In the second letter to the lawmakers, the President said “It is with pleasure that l forward the list of all the Donor funded projects under the 2018-2020 Federal Government External Borrowing (Rolling) Plan for the consideration and concurrent approval of the House of Representatives for same to become effective.

“The Projects listed under the 2018-2020 External Borrowing Plan are to be financed through sovereign loans from the World Bank, African Development Bank (AfDB), French Development Agency (AFD), Islamic Development Bank, China EXIMBank, China Development Bank, European Investment Bank, European ECA. KfW, IPEX, AFC, India EximBank and international Fund for Agricultural Development (IFAD) at a total sum of USD 3,837,281,256 plus Euro 910,000,000 and Grant Component of USD 10,000,000.

“The Speaker may wish to know that the projects and programmes in the Borrowing Plan were selected based on positive, technical and economic evaluations as well as the contribution they would make to the socio-economic development of the country including employment generation and poverty reduction as well as protection of the most vulnerable and very poor segments of the Nigerian society.

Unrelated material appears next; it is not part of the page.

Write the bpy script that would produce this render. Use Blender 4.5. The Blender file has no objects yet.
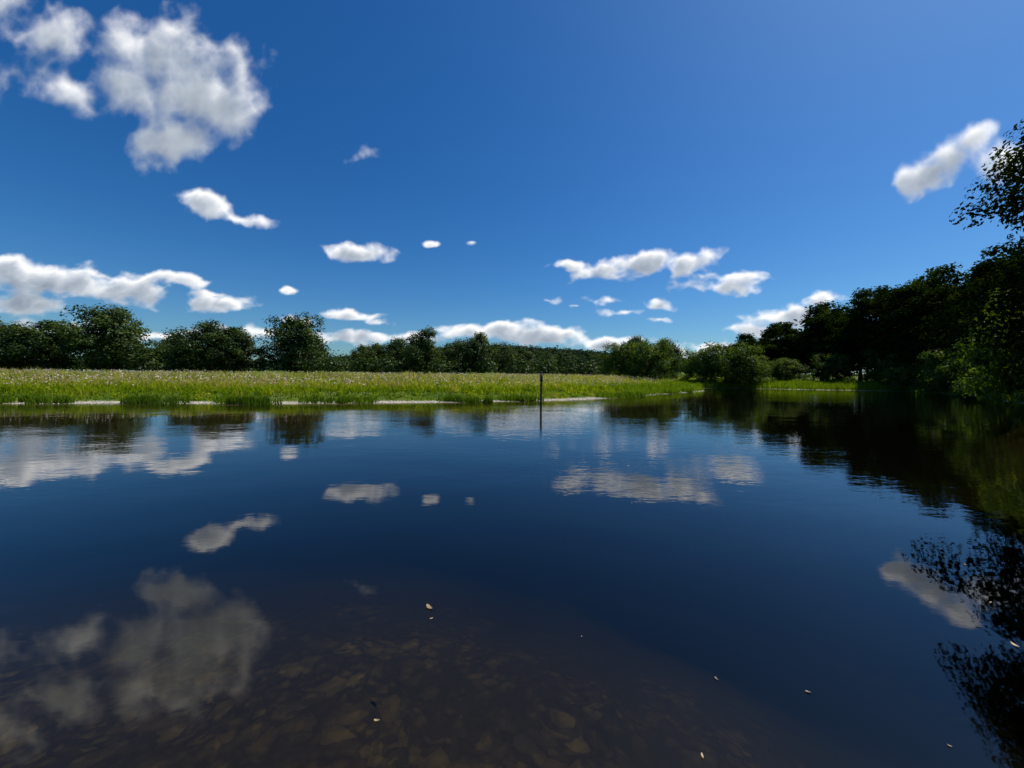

“The Speaker may also wish to know that all the listed projects form part of the 2018 2020 External Borrowing Plan and covered both the Federal and States Governments’ Projects and are geared towards the realization of the Nigeria Economic Sustainability Plan that cut across key sectors such as Infrastructure, Health, Agriculture and Food Security, Energy, Education and Human Capital Development and COVlD 19 Response efforts.”